The right technology and the right implementation improves the customer experience. At DXC the metric we focus on with clients is “first interaction resolution.” This does not necessarily mean closing out the issue at first contact, though it can. It also means knowing and executing the proper escalation path, for example to a human agent without delay.

In this way, virtual assistants become part of a continuum of the automation process with common use cases for both customer service and sales. This is also known as a tiered approach to service. The key to making it work for the customer is a seamless interface for handoffs. This way the customer need not repeat any information or history.

Improvements in first interaction resolution can be dramatic with virtual assistant technology. For one of our government clients, the percentage of first interaction resolutions went from 33 percent to over 80 percent.

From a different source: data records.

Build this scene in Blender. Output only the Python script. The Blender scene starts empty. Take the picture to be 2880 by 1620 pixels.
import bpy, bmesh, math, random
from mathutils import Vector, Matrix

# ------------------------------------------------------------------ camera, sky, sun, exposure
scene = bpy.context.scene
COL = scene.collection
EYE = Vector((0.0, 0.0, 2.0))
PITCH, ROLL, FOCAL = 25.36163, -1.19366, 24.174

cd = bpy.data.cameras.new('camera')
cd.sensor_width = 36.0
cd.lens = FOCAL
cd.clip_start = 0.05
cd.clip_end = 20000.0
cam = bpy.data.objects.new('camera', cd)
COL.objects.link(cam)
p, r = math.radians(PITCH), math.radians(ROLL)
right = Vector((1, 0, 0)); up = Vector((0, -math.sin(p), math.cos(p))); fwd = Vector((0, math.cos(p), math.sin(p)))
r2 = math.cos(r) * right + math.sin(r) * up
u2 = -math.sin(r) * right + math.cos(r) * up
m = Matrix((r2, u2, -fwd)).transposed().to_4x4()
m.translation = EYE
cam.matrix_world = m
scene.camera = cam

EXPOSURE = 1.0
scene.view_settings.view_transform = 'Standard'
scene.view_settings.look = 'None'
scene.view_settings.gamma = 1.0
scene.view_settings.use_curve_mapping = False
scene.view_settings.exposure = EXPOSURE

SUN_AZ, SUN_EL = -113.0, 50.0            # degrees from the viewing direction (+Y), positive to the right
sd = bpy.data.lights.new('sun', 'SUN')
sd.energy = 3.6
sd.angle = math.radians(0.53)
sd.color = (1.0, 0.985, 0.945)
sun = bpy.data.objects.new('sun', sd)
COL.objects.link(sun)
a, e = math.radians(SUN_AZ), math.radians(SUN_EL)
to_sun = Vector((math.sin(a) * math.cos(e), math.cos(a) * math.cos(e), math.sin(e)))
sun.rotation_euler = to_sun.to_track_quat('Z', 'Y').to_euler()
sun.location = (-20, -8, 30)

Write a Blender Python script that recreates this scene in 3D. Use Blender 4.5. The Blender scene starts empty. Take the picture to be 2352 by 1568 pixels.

Personally, I’ve experienced this improvement in automated customer service. I enjoy concerts, and typically need to use the secondary market to secure tickets due to my schedule. Recently I purchased tickets through StubHub, started in a live chat, escalated to a human seamlessly and secured tickets that were actually even better than advertised.

When making the move to virtual assistants, here are a few things for companies to consider:

  • Natural language processing – do it well. Nothing is more frustrating for customers than not to be understood.
  • Integration with agent training – the best deployments mirror the agent desktop. Handoffs are seamless and agents see exactly what the customer sees.
  • Compliance and accuracy – virtual assistants not only can be 100 percent compliant with processes, but also can allow the customer to record and track the interaction.

The move to automate customer service is a natural step in the pursuit of excellence and efficiency. It’s not (just) about cutting costs. It has nothing to do with robots replacing humans. It has to do with better serving your customers – the raison d’etre of business IT.